Florida
Fla. Stat. §§ 39.201, 39.204, 39.205 — Florida mandatory-reporting statute
- Clergy named as mandatory reporter?
- No
- Confessional exemption?
- Yes
- Statute
- Fla. Stat. §§ 39.201, 39.204, 39.205
- Clergy named
- All-person
- Pending
- 2 (CS/SB590)
Florida has one of the broader reporting frameworks in the country. Section 39.201 imposes the duty on any person with reasonable cause to suspect child abuse, abandonment, neglect, sexual abuse, or juvenile sexual abuse, and routes those reports to the 24/7 central abuse hotline operated by the Department of Children and Families. Knowing failure to report is a third-degree felony under § 39.205(1), and schools, colleges, and universities whose administrators knowingly fail to report face institutional fines up to $1 million.
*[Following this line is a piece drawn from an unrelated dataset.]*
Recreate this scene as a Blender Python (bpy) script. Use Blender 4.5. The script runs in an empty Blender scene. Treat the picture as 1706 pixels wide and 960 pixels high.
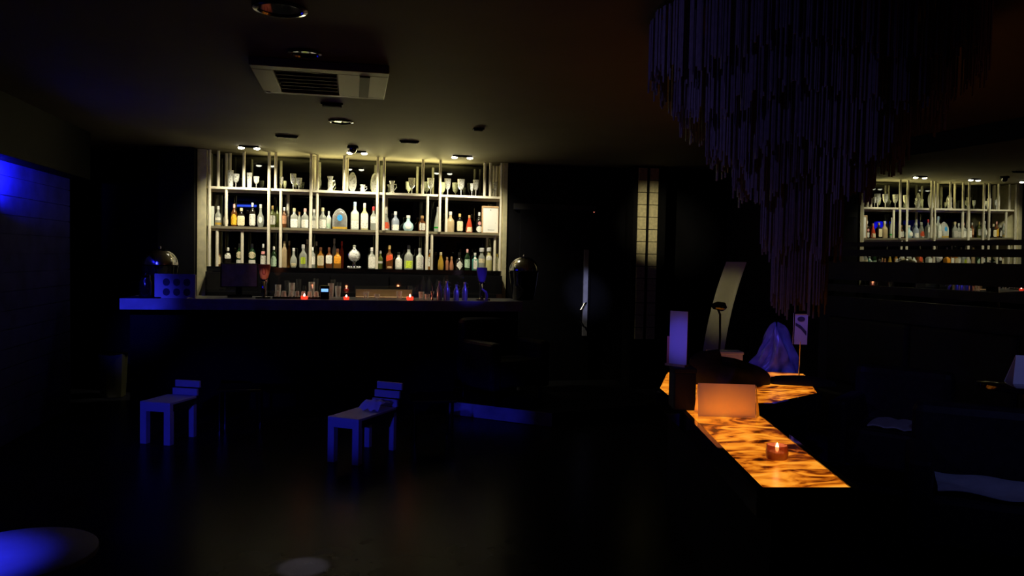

The carveout sits one section away from the reporting duty: § 39.204 abrogates spousal and most professional-client privileges in child-abuse matters but expressly preserves attorney-client privilege and the clergy-penitent privilege at § 90.505. The 2026 legislative session is moving CS/SB 590 and its House companion HB 373 to toll the statute of limitations on failure-to-report offenses until law enforcement learns of the violation, targeting institutional concealment. Neither bill touches the § 39.204 carveout itself. Closing that carveout is the work UCO is pushing in Florida and every state where a confession-style privilege sits inside the reporting statute.